==== GIVEN DATA

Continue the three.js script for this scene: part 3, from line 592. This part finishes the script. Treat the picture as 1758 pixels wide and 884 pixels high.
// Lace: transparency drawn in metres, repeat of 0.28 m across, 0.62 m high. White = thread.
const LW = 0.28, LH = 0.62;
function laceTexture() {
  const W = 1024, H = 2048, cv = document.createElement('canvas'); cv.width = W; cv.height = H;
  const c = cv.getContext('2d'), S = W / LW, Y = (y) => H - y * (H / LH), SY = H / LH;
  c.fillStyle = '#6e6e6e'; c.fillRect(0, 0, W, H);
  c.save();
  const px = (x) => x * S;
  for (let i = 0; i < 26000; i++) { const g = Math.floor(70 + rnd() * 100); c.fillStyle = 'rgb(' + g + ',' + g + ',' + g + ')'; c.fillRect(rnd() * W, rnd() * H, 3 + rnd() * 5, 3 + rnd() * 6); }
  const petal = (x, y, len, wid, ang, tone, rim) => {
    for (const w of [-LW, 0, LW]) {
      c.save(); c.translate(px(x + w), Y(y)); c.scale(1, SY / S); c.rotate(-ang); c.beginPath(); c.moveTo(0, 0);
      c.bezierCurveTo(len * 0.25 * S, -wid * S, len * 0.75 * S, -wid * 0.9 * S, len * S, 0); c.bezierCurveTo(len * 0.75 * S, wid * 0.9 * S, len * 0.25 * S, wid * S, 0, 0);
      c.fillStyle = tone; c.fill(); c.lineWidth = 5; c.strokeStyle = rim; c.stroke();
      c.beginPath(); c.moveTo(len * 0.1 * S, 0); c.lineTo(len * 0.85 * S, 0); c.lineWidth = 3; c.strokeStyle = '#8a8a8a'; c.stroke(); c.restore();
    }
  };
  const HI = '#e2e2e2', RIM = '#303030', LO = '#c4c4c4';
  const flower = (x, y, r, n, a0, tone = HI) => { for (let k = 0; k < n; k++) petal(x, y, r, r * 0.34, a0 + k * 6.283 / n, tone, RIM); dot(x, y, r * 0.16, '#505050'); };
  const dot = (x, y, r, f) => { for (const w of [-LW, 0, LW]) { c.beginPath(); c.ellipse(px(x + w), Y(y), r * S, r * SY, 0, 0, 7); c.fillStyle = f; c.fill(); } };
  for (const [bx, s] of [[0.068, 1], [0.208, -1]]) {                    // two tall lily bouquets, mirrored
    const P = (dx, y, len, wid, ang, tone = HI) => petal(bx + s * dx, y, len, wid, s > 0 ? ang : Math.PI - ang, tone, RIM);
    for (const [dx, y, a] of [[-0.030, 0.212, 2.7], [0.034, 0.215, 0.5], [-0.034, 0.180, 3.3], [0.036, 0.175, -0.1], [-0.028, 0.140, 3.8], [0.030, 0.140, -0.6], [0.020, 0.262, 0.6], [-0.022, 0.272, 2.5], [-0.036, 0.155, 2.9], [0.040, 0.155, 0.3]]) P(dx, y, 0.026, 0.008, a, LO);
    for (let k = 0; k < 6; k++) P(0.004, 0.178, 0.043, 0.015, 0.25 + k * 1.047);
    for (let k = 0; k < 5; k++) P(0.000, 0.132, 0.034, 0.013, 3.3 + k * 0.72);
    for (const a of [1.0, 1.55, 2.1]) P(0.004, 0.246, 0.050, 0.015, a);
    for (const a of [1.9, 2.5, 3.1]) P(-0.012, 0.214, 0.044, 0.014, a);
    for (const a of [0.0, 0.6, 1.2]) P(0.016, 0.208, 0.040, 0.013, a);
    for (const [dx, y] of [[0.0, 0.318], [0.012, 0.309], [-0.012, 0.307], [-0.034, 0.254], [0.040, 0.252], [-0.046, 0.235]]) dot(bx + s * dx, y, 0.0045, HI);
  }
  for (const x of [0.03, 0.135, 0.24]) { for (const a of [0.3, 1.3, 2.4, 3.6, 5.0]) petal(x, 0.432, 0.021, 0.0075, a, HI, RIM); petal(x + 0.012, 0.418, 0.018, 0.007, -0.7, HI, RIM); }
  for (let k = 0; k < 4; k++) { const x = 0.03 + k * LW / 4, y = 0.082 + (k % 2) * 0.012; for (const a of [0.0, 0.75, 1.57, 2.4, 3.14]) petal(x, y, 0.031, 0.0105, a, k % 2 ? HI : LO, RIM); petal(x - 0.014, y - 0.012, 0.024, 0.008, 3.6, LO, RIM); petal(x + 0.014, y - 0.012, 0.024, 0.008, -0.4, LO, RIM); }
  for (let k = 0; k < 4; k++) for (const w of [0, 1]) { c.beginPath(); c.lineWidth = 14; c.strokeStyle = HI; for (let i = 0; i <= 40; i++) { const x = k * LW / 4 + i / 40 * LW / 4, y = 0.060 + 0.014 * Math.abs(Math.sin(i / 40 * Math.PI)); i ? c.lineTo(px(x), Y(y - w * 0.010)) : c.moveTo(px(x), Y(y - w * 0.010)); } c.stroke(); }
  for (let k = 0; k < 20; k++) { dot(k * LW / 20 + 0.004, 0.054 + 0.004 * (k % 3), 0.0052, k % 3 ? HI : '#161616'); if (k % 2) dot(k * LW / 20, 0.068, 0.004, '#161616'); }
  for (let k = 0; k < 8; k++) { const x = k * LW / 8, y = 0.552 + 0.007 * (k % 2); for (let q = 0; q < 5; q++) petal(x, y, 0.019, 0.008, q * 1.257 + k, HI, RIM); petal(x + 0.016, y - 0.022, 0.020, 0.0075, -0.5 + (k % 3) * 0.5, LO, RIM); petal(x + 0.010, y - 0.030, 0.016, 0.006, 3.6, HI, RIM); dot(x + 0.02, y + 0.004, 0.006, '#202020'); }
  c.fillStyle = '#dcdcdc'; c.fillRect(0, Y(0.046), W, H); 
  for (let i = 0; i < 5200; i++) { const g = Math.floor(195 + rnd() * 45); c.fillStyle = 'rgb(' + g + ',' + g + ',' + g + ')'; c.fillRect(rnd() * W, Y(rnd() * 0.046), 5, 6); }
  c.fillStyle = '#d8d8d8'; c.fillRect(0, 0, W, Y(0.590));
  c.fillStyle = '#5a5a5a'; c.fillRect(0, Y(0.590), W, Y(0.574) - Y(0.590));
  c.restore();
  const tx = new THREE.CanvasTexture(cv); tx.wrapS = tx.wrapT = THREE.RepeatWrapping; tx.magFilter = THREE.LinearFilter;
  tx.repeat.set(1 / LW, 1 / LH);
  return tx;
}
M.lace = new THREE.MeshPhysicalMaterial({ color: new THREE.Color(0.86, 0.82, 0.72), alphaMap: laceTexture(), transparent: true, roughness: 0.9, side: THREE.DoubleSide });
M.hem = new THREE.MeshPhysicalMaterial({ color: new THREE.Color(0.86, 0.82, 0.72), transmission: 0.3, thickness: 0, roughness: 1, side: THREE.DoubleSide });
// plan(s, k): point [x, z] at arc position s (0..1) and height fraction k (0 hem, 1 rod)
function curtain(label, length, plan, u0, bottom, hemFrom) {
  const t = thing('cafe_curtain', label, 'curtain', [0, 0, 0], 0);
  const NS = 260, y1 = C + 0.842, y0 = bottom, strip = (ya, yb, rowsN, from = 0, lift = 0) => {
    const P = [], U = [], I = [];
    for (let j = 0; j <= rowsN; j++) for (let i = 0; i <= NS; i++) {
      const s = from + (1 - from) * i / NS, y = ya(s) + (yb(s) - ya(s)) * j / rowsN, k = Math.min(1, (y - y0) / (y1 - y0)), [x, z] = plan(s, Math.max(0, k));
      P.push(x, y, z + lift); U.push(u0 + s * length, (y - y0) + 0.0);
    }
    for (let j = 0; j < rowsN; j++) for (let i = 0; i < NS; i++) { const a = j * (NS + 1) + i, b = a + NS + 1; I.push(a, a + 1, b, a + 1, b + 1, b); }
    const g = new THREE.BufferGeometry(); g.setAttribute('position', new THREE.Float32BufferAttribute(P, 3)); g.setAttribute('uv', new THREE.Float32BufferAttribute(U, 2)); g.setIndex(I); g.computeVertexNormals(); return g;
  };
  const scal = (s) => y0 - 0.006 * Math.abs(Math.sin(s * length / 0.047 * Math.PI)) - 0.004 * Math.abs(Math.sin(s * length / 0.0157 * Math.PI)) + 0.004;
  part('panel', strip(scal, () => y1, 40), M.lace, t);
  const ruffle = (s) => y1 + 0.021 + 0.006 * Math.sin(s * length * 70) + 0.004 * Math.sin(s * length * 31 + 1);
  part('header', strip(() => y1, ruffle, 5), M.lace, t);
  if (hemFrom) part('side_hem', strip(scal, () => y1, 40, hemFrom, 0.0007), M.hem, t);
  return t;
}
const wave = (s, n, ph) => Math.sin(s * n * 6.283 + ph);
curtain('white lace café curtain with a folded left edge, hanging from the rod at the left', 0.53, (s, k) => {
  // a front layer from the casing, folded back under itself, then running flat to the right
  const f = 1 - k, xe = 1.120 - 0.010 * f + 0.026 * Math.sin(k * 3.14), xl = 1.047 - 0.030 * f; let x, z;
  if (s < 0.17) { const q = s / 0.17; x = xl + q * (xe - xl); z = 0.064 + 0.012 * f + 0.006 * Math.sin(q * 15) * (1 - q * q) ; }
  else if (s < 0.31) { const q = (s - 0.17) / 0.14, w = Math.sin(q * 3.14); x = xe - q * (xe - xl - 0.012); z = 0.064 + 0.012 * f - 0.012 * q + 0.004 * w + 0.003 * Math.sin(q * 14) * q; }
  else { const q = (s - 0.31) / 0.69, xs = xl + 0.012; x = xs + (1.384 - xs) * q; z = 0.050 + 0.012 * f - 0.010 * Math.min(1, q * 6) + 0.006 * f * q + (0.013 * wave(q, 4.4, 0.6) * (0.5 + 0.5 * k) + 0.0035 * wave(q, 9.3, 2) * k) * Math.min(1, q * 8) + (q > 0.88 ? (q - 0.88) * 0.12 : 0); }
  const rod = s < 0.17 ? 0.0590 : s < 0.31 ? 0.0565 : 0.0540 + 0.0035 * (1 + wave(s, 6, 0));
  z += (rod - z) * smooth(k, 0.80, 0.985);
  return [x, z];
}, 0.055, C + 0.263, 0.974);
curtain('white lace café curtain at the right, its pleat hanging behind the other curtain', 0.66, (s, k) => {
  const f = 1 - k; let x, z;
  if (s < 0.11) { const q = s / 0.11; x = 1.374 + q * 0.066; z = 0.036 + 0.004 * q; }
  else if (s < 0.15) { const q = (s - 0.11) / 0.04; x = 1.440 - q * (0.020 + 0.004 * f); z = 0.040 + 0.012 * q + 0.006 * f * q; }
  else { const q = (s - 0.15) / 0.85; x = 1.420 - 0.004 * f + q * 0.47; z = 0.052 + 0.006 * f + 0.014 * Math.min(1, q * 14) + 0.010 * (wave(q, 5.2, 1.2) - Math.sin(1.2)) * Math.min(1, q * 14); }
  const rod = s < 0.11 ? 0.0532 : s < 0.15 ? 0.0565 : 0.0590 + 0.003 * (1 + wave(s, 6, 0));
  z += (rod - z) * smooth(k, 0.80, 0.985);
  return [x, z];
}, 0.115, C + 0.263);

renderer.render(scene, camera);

========

● **THE REQUEST**
Return a copy of every line that includes the word "scene".

● **RESPONSE FOR THIS EXERCISE**
Continue the three.js script for this scene: part 3, from line 592. This part finishes the script. Treat the picture as 1758 pixels wide and 884 pixels high.
renderer.render(scene, camera);